I am leading one of the software development teams in a company. We are completely responsible for a technical side of our product (development/QA) that we've been developing for ~3 years. My company hired IT consultancy services some time ago. I was informed that the consultant will be managing the project on a senior technology level, in order to replace the former technical manager who moved to another department. Recently these things happened:
- Consultants requested access to our source code.
- we noticed in one of shared calendars that our product was demoed to a third-party outsource company. We asked our management about it, received a reply that it was a sales demo
- a person with a generic Gmail address requested access to a QA document in our Google docs. We looked up that person's name at LinkedIn, two of the three matches work for the above-mentioned outsource company. Again we asked our management if this a security breach - no reply yet
- my team members noticed that somebody is using consultant's credentials to access our system, and the IP addresses match the ones used by - guess - the outsource company (
whois
data)
We were not explicitly communicated about any third-party companies testing/studying our system.

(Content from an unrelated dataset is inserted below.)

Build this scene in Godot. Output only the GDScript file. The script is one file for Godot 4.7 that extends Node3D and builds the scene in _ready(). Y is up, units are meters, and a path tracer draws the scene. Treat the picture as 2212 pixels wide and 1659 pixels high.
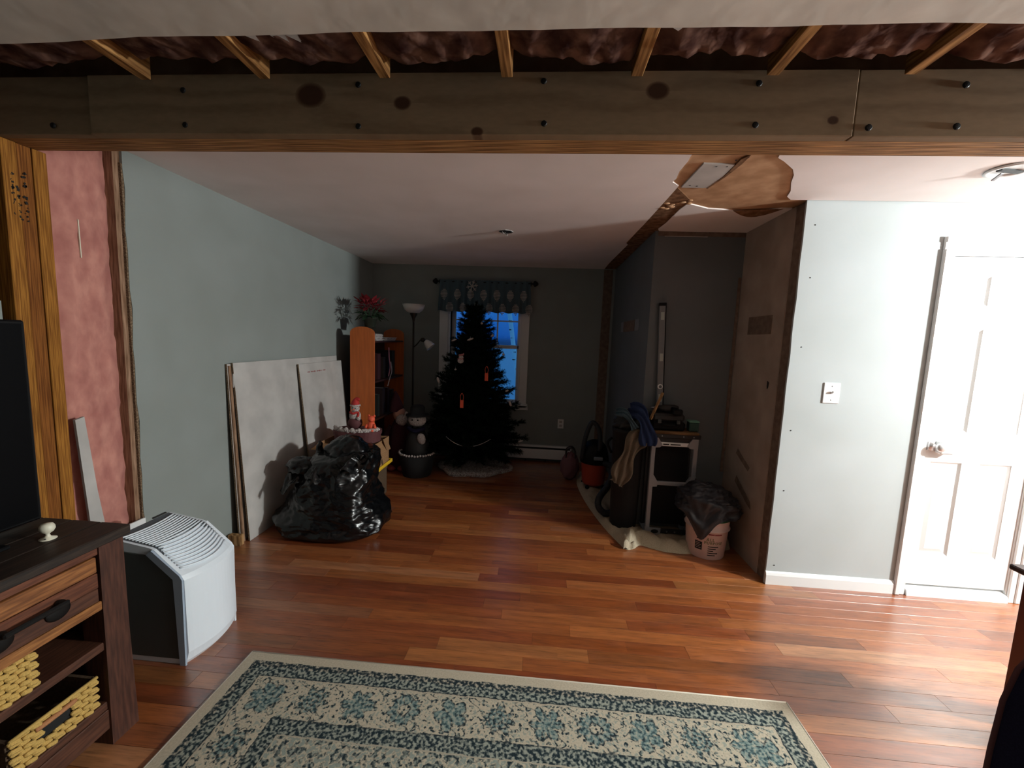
extends Node3D
# A half-demolished room divider: looking under a new beam into a dark dining room at dusk.
const CH := 2.368        # ceiling height
var rng := RandomNumberGenerator.new()
var used := {}
var uvf = null
var nz := FastNoiseLite.new()
var M := {}

# ------------------------------------------------------------------ helpers
func S(smooth := false) -> SurfaceTool:
	var s := SurfaceTool.new()
	s.begin(Mesh.PRIMITIVE_TRIANGLES)
	s.set_smooth_group(0 if smooth else -1)
	return s

func V(x: float, y: float, z: float) -> Vector3:
	return Vector3(x, y, z)

func vert(s: SurfaceTool, p: Vector3) -> void:
	if uvf != null:
		s.set_uv(uvf.call(p))
	s.add_vertex(p)

func tri(s: SurfaceTool, a: Vector3, b: Vector3, c: Vector3) -> void:
	vert(s, a); vert(s, b); vert(s, c)

func quad(s: SurfaceTool, a: Vector3, b: Vector3, c: Vector3, d: Vector3) -> void:
	tri(s, a, b, c); tri(s, a, c, d)

# faces of a convex solid: wound clockwise seen from outside
func outq(s: SurfaceTool, p: Array, ctr: Vector3) -> void:
	var n: Vector3 = (p[1] - p[0]).cross(p[2] - p[0])
	var mid := Vector3.ZERO
	for q in p: mid += q
	mid /= p.size()
	if n.dot(mid - ctr) > 0: p.reverse()
	for i in range(1, p.size() - 1): tri(s, p[0], p[i], p[i + 1])

func box(s: SurfaceTool, c: Vector3, size: Vector3, b := 0.0, bs := Basis()) -> void:
	var h := size * 0.5
	b = minf(b, minf(h.x, minf(h.y, h.z)) * 0.9)
	if b <= 0.0:
		for ax in 3:
			for sg in [-1.0, 1.0]:
				var pts := []
				for k in [[-1, -1], [1, -1], [1, 1], [-1, 1]]:
					var v := Vector3.ZERO
					v[ax] = h[ax] * sg
					v[(ax + 1) % 3] = h[(ax + 1) % 3] * k[0]
					v[(ax + 2) % 3] = h[(ax + 2) % 3] * k[1]
					pts.append(c + bs * v)
				outq(s, pts, c)
		return
	var P := {}
	for i in 8:
		var sg := Vector3(1 if i & 1 else -1, 1 if i & 2 else -1, 1 if i & 4 else -1)
		for ax in 3:
			var v := Vector3.ZERO
			for k in 3: v[k] = sg[k] * (h[k] if k == ax else h[k] - b)
			P[i * 3 + ax] = c + bs * v
	for ax in 3:
		var e := 1 << ax
		var f := 1 << ((ax + 1) % 3)
		var g := 1 << ((ax + 2) % 3)
		for sg in [0, e]:
			outq(s, [P[sg * 3 + ax], P[(sg | f) * 3 + ax], P[(sg | f | g) * 3 + ax], P[(sg | g) * 3 + ax]], c)
		var u := (ax + 1) % 3
		var w := (ax + 2) % 3
		for fs in [0, f]:
			for gs in [0, g]:
				var k0: int = fs | gs
				outq(s, [P[k0 * 3 + u], P[(k0 | e) * 3 + u], P[(k0 | e) * 3 + w], P[k0 * 3 + w]], c)
	for i in 8: outq(s, [P[i * 3], P[i * 3 + 1], P[i * 3 + 2]], c)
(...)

I clearly realize that my company owns all of the source code and projects, and no one is obliged to notify me or my team about strategic decisions. Still, there is a conflict here between business interest (not letting people know so that not to undermine development progress) and team's interest (actually knowing in advance so that to e.g. start looking for another job).
Now my question is: is it ethical/professional to explicitly ask the management about these activities, basically clearly letting them know that we are aware of it and would have preferred to have been informed earlier?